Durante un recente convegno, mi ha avvicinato un giovane italiano che non conoscevo. Si è presentato come allievo dottore di ricerca in una prestigiosa università inglese, dopo la laurea presso l’Imperial College di Londra. Un cervello espatriato subito dopo le superiori, dunque; e perciò anomalo rispetto ai molti che lo fanno dopo aver concluso l’intero ciclo degli studi in Italia. Il suo caso – mi son detto – ha fatto risparmiare al contribuente italiano otto costosi anni di alta formazione. “La conosco bene perché a Londra studiamo sul suo testo” ha esordito. E non aveva alcuna ragione, a prima vista, per compiacermi.

Che qualcuno usi un libro ponderoso, frutto di anni di lavoro, fa ovviamente piacere: gonfiare come un rospo è un esercizio non troppo difficile, anche alla mia pesante età. In Italia quasi nessuno usa quel testo, neppure dove s’insegna in globish. Magari lo si scopiazza qui e là, trasferendolo nelle proprie dispense per onorare l’arte del “taglia e incolla”, ma nulla più.

Stavo per rispondere: “Splendida notizia! E usate la versione cartacea o quella digitale, che si trova in rete anche piratata?” ma mi sono trattenuto, replicando con un più banale: “Davvero?”. Invero, so che quel testo vaga attraverso i nodi nella rete grazie alle confidenze degli studenti che tempo fa mi confessarono ciò che (forse) non andrebbe divulgato. E avevo subito avvertito l’editore: neppure io posseggo la versione edita in digitale ma ne avevo solo le sei copie cartacee di cortesia, da tempo fatte fuori.

Un altro nostro libro, pubblicato in Usa più di vent’anni fa, fu tradotto e pubblicato in cinese, distribuito da quelle parti senza che la casa editrice ne sapesse nulla. Alcuni librai online lo vendevano perfino usato e sgualcito, ma non si trova più: peccato che sia svanito dall’orizzonte! Ogni pagina conteneva un bel numero di equazioni e formule e – grazie ai pirati cinesi – compresi che la vera lingua universale è la notazione matematica, almeno nelle discipline quantitative. E mi feci la fantasia di poter insegnare la statistica degli estremi anche in cinese, senza troppa fatica.

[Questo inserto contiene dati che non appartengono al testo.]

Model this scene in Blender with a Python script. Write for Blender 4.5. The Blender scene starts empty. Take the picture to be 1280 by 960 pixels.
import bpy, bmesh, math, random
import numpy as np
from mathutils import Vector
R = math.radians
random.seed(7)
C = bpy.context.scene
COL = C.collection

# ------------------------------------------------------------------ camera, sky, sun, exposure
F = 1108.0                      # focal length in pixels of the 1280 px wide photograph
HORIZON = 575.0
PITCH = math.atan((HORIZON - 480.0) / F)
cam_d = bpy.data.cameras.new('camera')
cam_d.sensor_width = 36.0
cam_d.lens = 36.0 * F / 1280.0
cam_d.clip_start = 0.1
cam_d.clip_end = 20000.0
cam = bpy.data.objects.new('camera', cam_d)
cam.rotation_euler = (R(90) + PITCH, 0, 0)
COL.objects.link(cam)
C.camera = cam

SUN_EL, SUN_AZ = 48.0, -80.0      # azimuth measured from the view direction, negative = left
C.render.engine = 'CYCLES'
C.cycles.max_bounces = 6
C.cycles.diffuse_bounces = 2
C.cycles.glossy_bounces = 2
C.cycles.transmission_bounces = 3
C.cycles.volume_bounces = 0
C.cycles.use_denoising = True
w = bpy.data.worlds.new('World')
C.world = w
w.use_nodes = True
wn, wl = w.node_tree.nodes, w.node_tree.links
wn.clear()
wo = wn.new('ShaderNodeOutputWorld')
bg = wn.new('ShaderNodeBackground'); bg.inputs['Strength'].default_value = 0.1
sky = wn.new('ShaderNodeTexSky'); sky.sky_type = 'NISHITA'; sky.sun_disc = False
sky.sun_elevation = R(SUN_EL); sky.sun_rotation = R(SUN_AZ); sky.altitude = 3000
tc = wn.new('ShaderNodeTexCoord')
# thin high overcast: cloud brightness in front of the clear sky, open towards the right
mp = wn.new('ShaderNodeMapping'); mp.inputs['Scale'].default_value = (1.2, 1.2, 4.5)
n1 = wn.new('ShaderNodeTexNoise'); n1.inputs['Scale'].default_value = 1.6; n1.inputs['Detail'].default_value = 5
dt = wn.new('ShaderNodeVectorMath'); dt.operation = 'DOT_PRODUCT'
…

La pirateria è sempre un danno? Nessun dubbio che produca un danno economico e (per di più) limiti la libertà di esprimere il pensiero e in definitiva soffochi la creatività. In alcune circostanze, però, il danno è limitato e il beneficio non irrilevante. Nel nostro caso, davanti a una platea disciplinare non molto vasta, il danno colpisce soprattutto l’editore, giacché il diritto d’autore è talmente modesto da ripagare pochi centesimi ogni giorno di lavoro. Il danno è quindi irrilevante per gli autori che, per contro, godono del beneficio di un riconoscimento universale; e non è cosa da poco, sia per l’autore inglese e sia perfino per il co-autore genovese, aimè. Mettere a repentaglio l’editoria, però, è molto pericoloso, poiché limita la trasmissione della conoscenza e mina la condivisione del sapere.

Il discorso sulla pirateria digitale è certamente più complesso quando riguarda anche i film e la musica, non solo i libri e le pubblicazioni scientifiche, dove l’open access si sta peraltro diffondendo. Nel 2015 la Commissione europea aveva promosso uno studio su questo tema, tramite una società olandese, con risultati molto interessanti e per alcuni versi sorprendenti. Peccato che il nostro Paese non fosse tra quelli esplorati dall’indagine (Francia, Spagna, Germania, Polonia, Regno Unito e Svezia). E varrebbe certo la pena di sondare quanto accade da noi, una nazione ritenuta anomala anche sotto questo profilo.

Questa ricerca non fornisce risultati esaustivi ma indirizza comunque i futuri approfondimenti, proponendo conclusioni di metodo non banali. E lascia una speranza agli autori di libri e agli editori, perché «i risultati non mostrano una solida evidenza statistica di spostamento delle vendite dovuta a violazioni online del copyright». Con l’eccezione dei film, purtroppo.

Anzi, la ricerca indica una correlazione positiva tra vendite legali e appropriazioni illegali: più un libro viene piratato, più viene venduto. Certo, potrei anche scrivere: più un libro viene venduto, più viene piratato. C’è chi lamenta il bicchiere mezzo vuoto, chi si consola perché lo vede mezzo pieno. E poi c’è chi è meno ottimista ma vagamente più cinico: “Vedo il bicchiere mezzo pieno, ma di veleno”.